REQUIRED TASK
Every line must be returned precisely as it is written.

────────

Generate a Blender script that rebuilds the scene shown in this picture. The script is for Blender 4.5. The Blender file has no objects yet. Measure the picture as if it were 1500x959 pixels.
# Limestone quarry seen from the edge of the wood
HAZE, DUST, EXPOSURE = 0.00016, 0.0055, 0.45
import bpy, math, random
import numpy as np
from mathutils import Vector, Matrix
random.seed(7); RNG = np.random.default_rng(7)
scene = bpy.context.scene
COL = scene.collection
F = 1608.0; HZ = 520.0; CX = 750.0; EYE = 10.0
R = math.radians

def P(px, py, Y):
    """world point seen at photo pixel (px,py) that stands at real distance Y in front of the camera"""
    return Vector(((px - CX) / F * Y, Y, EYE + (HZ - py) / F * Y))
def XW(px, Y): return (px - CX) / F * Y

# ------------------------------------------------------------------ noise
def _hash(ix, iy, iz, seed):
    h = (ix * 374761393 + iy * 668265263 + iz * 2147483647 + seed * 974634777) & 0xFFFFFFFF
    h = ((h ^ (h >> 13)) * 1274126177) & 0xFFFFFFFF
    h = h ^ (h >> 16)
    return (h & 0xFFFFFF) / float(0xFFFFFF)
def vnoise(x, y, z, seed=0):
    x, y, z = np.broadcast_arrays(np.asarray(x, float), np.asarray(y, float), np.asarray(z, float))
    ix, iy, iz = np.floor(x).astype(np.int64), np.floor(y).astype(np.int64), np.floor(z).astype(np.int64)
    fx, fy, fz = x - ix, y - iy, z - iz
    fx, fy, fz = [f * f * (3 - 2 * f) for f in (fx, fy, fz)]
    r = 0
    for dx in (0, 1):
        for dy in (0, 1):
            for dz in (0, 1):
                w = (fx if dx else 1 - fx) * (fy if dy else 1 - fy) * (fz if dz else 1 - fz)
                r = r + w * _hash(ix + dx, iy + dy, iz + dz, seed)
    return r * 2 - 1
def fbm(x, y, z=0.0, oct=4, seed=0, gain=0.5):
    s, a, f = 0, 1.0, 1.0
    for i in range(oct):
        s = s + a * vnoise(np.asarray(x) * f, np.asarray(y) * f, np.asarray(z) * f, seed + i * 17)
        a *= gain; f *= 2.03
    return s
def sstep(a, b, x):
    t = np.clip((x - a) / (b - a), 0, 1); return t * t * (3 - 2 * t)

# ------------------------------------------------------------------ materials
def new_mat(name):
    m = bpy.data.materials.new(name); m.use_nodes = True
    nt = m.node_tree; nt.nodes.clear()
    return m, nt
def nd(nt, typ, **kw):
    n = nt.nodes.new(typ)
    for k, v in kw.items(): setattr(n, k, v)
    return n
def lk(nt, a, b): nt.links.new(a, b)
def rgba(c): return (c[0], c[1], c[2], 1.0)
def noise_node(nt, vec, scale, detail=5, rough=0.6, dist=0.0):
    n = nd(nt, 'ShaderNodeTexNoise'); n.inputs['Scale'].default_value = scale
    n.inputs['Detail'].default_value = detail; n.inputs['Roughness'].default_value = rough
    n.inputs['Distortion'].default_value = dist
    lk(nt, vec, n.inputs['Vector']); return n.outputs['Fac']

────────

RESPONSE FOR THIS EXERCISE
Generate a Blender script that rebuilds the scene shown in this picture. The script is for Blender 4.5. The Blender file has no objects yet. Measure the picture as if it were 1500x959 pixels.
# Limestone quarry seen from the edge of the wood
HAZE, DUST, EXPOSURE = 0.00016, 0.0055, 0.45
import bpy, math, random
import numpy as np
from mathutils import Vector, Matrix
random.seed(7); RNG = np.random.default_rng(7)
scene = bpy.context.scene
COL = scene.collection
F = 1608.0; HZ = 520.0; CX = 750.0; EYE = 10.0
R = math.radians

def P(px, py, Y):
    """world point seen at photo pixel (px,py) that stands at real distance Y in front of the camera"""
    return Vector(((px - CX) / F * Y, Y, EYE + (HZ - py) / F * Y))
def XW(px, Y): return (px - CX) / F * Y

# ------------------------------------------------------------------ noise
def _hash(ix, iy, iz, seed):
    h = (ix * 374761393 + iy * 668265263 + iz * 2147483647 + seed * 974634777) & 0xFFFFFFFF
    h = ((h ^ (h >> 13)) * 1274126177) & 0xFFFFFFFF
    h = h ^ (h >> 16)
    return (h & 0xFFFFFF) / float(0xFFFFFF)
def vnoise(x, y, z, seed=0):
    x, y, z = np.broadcast_arrays(np.asarray(x, float), np.asarray(y, float), np.asarray(z, float))
    ix, iy, iz = np.floor(x).astype(np.int64), np.floor(y).astype(np.int64), np.floor(z).astype(np.int64)
    fx, fy, fz = x - ix, y - iy, z - iz
    fx, fy, fz = [f * f * (3 - 2 * f) for f in (fx, fy, fz)]
    r = 0
    for dx in (0, 1):
        for dy in (0, 1):
            for dz in (0, 1):
                w = (fx if dx else 1 - fx) * (fy if dy else 1 - fy) * (fz if dz else 1 - fz)
                r = r + w * _hash(ix + dx, iy + dy, iz + dz, seed)
    return r * 2 - 1
def fbm(x, y, z=0.0, oct=4, seed=0, gain=0.5):
    s, a, f = 0, 1.0, 1.0
    for i in range(oct):
        s = s + a * vnoise(np.asarray(x) * f, np.asarray(y) * f, np.asarray(z) * f, seed + i * 17)
        a *= gain; f *= 2.03
    return s
def sstep(a, b, x):
    t = np.clip((x - a) / (b - a), 0, 1); return t * t * (3 - 2 * t)

# ------------------------------------------------------------------ materials
def new_mat(name):
    m = bpy.data.materials.new(name); m.use_nodes = True
    nt = m.node_tree; nt.nodes.clear()
    return m, nt
def nd(nt, typ, **kw):
    n = nt.nodes.new(typ)
    for k, v in kw.items(): setattr(n, k, v)
    return n
def lk(nt, a, b): nt.links.new(a, b)
def rgba(c): return (c[0], c[1], c[2], 1.0)
def noise_node(nt, vec, scale, detail=5, rough=0.6, dist=0.0):
    n = nd(nt, 'ShaderNodeTexNoise'); n.inputs['Scale'].default_value = scale
    n.inputs['Detail'].default_value = detail; n.inputs['Roughness'].default_value = rough
    n.inputs['Distortion'].default_value = dist
    lk(nt, vec, n.inputs['Vector']); return n.outputs['Fac']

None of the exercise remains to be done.